Dividing top & bottom by $2$ and fairly directly integrating your original integral gives
$$\begin{equation}\begin{aligned}
\int \frac{2x}{2x+4} dx & = \int \frac{x}{x+2} dx \\
& = \int \frac{x + 2 - 2}{x+2} dx \\
& = \int \left(1 - \frac{2}{x + 2}\right) dx \\
& = x - 2\ln|x + 2| + C_1
\end{aligned}\end{equation}\tag{1}\label{eq1A}$$
Note I effectively did polynomial division where I used that $x = x + 2 - 2$ in the numerator in the second line. Next, using your substitution of $u = 2x + 4$ gives $du = 2dx \implies dx = \frac{du}{2}$. Thus, you then get
$$\begin{equation}\begin{aligned}
\int \frac{2x}{2x+4} dx & = \frac{1}{2}\int \frac{u - 4}{u}du \\
& = \frac{1}{2}\int \left(1 - \frac{4}{u}\right)du \\
& = \frac{1}{2}\left(u - 4\ln|u|\right) + C_2 \\
& = \frac{1}{2}\left((2x + 4) - 4\ln|2x + 4|\right) + C_2 \\
& = x + 2 - 2\ln|2(x + 2)| + C_2 \\
& = x - 2(\ln|x + 2| + \ln(2)) + 2 + C_2 \\
& = x - 2\ln|x + 2| + (2\ln(2) + 2 + C_2)

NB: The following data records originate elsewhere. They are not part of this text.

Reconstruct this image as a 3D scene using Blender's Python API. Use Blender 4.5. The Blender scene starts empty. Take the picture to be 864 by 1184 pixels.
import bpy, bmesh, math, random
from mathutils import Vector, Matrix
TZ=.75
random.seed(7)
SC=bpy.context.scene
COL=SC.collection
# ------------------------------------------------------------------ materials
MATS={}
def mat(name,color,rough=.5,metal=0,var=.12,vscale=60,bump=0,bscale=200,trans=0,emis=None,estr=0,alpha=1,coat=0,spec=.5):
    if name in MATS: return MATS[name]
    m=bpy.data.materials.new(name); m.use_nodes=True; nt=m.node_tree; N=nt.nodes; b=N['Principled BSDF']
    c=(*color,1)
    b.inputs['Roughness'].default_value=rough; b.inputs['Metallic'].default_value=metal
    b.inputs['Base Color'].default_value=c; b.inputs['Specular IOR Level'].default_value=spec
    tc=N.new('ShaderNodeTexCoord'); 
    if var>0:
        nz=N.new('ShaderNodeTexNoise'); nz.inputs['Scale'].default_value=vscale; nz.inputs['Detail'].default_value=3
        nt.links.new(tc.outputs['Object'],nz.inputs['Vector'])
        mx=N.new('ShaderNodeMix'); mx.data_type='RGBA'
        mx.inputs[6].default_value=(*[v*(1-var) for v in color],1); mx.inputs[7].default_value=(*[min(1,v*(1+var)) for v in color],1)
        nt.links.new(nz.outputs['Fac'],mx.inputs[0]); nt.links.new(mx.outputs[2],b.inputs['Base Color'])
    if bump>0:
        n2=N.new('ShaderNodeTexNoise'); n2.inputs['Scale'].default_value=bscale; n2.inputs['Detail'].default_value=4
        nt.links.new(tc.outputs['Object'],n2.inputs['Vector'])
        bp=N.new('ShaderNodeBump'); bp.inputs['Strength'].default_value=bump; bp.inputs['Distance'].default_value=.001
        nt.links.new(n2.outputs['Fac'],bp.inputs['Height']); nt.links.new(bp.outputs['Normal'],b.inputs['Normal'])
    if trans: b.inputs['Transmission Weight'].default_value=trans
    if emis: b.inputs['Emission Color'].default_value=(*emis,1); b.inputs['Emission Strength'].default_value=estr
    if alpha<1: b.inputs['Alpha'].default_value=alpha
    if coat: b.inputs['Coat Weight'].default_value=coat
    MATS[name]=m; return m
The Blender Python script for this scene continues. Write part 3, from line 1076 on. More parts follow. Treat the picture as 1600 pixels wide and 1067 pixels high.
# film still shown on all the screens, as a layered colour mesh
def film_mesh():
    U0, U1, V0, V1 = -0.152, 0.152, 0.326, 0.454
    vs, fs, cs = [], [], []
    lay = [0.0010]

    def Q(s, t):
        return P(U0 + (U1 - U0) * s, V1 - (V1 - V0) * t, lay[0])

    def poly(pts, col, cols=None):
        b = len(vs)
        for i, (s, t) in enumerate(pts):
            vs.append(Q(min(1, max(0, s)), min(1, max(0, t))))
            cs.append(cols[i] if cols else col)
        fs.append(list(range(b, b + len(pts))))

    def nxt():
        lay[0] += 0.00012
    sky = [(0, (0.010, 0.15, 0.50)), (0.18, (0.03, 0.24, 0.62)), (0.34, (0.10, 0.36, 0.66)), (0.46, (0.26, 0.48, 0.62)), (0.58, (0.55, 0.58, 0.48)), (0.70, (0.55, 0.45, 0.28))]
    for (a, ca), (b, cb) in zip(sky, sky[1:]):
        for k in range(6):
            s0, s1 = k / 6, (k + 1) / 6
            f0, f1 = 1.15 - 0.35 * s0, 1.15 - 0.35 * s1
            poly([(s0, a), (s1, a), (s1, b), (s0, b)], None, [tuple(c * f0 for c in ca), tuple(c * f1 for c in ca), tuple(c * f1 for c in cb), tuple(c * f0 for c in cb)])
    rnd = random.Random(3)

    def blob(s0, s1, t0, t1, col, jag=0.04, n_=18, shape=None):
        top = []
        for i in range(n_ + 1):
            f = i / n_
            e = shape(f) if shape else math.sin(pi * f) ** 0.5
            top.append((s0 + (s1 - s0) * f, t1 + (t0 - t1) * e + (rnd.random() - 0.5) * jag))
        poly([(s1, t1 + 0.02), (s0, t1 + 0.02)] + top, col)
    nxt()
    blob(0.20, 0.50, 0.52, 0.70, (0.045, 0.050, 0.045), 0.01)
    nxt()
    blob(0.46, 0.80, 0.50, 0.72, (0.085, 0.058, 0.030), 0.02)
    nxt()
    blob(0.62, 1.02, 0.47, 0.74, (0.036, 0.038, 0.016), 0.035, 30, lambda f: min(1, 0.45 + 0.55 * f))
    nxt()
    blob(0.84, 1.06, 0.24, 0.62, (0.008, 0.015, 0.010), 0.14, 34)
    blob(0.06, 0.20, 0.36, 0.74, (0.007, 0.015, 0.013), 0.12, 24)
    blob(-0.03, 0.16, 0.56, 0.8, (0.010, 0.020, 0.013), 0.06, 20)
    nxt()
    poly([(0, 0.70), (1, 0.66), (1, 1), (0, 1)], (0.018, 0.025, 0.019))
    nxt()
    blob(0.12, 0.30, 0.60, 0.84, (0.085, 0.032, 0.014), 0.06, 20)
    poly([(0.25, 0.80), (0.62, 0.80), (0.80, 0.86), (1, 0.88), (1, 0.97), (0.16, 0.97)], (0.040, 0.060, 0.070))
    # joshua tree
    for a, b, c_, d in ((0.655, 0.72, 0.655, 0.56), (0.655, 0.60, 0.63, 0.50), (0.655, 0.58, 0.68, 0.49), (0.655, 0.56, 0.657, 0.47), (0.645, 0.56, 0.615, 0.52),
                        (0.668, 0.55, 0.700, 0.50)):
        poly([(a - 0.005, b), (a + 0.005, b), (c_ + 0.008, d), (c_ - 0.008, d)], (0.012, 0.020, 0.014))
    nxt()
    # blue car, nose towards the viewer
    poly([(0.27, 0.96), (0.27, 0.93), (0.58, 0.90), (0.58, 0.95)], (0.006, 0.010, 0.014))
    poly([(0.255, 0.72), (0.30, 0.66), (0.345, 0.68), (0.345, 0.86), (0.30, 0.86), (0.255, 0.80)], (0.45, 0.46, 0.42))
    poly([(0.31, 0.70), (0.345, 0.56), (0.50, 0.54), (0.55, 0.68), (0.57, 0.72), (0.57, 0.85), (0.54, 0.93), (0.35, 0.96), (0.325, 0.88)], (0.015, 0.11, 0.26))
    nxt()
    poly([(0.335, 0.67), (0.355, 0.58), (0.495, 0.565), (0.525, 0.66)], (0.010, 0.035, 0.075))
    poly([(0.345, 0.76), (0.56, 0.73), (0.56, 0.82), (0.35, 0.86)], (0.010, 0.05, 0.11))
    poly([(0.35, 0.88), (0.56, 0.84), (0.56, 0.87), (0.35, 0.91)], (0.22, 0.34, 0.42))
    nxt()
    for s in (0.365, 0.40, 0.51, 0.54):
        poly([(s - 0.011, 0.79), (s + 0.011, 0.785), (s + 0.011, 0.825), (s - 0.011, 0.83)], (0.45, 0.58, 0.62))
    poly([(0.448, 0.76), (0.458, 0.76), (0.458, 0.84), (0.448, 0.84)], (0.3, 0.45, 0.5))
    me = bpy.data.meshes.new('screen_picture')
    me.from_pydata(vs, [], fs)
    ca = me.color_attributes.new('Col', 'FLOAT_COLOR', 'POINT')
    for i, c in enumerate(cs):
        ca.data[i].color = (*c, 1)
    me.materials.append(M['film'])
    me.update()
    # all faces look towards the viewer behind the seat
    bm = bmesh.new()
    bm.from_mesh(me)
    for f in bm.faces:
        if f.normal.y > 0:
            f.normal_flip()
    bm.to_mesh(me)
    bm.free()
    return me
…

\end{aligned}\end{equation}\tag{2}\label{eq2A}$$
Note you made a small mistake in your question text where you used $dx$ instead of $du$. As you can see, you get the same result, with $C_1$ from \eqref{eq1A} being equal to $2\ln(2) + 2 + C_2 = \ln(4) + 2 + C_2$ from \eqref{eq2A}, so using substitution does work.
There's no reason why you can't use substitution. Instead, as several question comments have indicated, it's fairly likely your review notes stated to use polynomial division for you to practice that technique instead.